Using natural means to reduce surface transport noise during propagation outdoors

Van Renterghem, Timothy; Forssén, Jens; Attenborough, Keith; Jean, Philippe; Defrance, Jérôme; Hornikx, Maarten and Kang, Jian (2015). Using natural means to reduce surface transport noise during propagation outdoors. Applied Acoustics, 92 pp. 86–101.

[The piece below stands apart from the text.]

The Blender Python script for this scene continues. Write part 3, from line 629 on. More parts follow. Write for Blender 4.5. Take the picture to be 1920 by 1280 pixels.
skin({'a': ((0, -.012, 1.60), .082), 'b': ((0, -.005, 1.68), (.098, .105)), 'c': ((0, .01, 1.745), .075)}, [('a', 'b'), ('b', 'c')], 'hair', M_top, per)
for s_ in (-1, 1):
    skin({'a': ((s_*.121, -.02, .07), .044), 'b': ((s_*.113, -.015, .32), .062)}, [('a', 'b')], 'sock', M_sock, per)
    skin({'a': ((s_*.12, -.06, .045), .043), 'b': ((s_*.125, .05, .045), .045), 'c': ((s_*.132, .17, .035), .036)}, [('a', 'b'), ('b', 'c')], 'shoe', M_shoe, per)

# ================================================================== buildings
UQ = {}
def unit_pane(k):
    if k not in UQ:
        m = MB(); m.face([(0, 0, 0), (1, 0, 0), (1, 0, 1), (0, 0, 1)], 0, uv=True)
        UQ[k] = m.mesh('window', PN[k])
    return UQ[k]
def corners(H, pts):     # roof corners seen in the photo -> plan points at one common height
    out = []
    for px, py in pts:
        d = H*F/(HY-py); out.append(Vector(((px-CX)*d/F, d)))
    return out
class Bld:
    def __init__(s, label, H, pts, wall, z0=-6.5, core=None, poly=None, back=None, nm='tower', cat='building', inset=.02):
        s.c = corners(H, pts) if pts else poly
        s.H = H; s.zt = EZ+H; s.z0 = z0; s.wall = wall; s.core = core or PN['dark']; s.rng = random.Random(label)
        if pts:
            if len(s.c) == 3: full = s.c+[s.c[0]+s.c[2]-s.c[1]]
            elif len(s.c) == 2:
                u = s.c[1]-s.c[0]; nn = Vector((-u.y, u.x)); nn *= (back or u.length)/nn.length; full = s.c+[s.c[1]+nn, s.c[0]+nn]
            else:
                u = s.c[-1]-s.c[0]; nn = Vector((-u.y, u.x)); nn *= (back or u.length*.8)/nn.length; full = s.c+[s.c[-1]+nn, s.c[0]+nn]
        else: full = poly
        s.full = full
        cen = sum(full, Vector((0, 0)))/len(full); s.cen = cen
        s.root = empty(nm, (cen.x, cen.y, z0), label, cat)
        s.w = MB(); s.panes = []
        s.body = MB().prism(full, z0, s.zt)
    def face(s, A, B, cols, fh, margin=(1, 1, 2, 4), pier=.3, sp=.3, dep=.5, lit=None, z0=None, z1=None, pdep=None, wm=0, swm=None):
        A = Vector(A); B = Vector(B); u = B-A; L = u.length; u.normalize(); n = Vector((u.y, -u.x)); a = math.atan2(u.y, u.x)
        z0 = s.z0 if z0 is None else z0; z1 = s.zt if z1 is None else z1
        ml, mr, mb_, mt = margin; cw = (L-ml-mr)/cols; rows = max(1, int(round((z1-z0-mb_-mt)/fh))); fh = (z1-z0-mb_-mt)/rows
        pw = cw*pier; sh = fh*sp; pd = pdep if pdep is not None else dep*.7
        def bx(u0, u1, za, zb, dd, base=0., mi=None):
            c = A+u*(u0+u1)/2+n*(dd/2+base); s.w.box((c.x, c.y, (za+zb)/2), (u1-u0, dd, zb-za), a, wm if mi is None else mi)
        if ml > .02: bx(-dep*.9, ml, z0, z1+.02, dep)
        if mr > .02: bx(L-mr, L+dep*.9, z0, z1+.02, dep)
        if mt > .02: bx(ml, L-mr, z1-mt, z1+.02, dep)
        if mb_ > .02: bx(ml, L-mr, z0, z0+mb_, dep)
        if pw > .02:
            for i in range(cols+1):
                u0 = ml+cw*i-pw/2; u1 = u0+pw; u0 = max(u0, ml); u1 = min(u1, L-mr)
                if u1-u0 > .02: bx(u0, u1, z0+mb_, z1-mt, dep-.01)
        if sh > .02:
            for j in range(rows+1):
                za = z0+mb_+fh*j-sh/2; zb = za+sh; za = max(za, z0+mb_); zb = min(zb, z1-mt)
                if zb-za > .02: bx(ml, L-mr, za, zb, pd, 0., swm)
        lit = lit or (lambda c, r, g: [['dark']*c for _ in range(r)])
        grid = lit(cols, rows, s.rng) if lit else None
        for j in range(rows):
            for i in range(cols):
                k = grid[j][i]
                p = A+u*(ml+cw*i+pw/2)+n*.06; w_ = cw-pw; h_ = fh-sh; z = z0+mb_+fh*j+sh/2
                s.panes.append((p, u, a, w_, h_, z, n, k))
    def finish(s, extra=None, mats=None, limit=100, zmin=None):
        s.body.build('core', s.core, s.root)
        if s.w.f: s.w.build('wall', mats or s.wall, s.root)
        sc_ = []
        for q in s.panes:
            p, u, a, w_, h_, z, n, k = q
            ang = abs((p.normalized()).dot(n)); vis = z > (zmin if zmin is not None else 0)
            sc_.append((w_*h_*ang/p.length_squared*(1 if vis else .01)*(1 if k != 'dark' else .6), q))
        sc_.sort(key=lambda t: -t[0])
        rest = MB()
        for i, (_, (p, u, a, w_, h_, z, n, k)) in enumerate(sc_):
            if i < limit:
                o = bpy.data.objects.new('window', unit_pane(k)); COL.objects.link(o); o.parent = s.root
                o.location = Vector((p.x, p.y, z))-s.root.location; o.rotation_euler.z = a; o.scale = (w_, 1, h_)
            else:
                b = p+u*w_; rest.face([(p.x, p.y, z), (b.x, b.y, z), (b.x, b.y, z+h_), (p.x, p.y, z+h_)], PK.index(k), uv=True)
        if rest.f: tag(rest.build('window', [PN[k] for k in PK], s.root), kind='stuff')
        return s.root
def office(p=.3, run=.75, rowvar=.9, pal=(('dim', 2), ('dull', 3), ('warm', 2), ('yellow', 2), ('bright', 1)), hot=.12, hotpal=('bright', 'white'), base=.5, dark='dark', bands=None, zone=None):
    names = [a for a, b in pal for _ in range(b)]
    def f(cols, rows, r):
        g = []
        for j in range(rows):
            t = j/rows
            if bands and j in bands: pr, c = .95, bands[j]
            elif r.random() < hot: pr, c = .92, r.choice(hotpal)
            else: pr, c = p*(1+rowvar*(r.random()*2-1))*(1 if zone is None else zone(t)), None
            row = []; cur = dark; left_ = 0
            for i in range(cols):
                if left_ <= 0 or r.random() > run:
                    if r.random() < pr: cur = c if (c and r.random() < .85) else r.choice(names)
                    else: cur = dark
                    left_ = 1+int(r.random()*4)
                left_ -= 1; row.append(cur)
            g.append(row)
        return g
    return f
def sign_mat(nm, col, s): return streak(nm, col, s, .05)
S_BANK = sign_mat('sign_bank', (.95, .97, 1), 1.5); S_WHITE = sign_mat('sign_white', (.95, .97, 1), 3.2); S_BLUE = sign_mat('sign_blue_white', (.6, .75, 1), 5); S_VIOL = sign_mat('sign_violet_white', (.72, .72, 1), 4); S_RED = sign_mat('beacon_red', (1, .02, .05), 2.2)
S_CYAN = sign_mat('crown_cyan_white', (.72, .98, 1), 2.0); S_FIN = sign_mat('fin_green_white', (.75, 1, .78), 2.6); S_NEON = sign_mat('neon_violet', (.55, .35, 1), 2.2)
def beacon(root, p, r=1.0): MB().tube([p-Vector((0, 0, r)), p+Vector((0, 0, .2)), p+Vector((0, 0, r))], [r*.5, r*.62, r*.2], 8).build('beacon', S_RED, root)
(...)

This paper reviews ways of reducing surface transport noise by natural means. The noise abatement solutions of interest can be easily (visually) incorporated in the landscape or help with greening the (sub)urban environment. They include vegetated surfaces (applied to faces or tops of noise walls and on building façades and roofs ), caged piles of stones (gabions), vegetation belts (tree belts, shrub zones and hedges), earth berms and various ways of exploiting ground-surface-related effects. The ideas presented in this overview have been tested in the laboratory and/or numerically evaluated in order to assess or enhance the noise abatement they could provide. Some in-situ experiments are discussed as well. When well-designed, such natural devices have the potential to abate surface transport noise, possibly by complementing and sometimes improving common (non-green) noise reducing devices or measures. Their applicability strongly depends on the available space reserved for the noise abatement and the receiver position.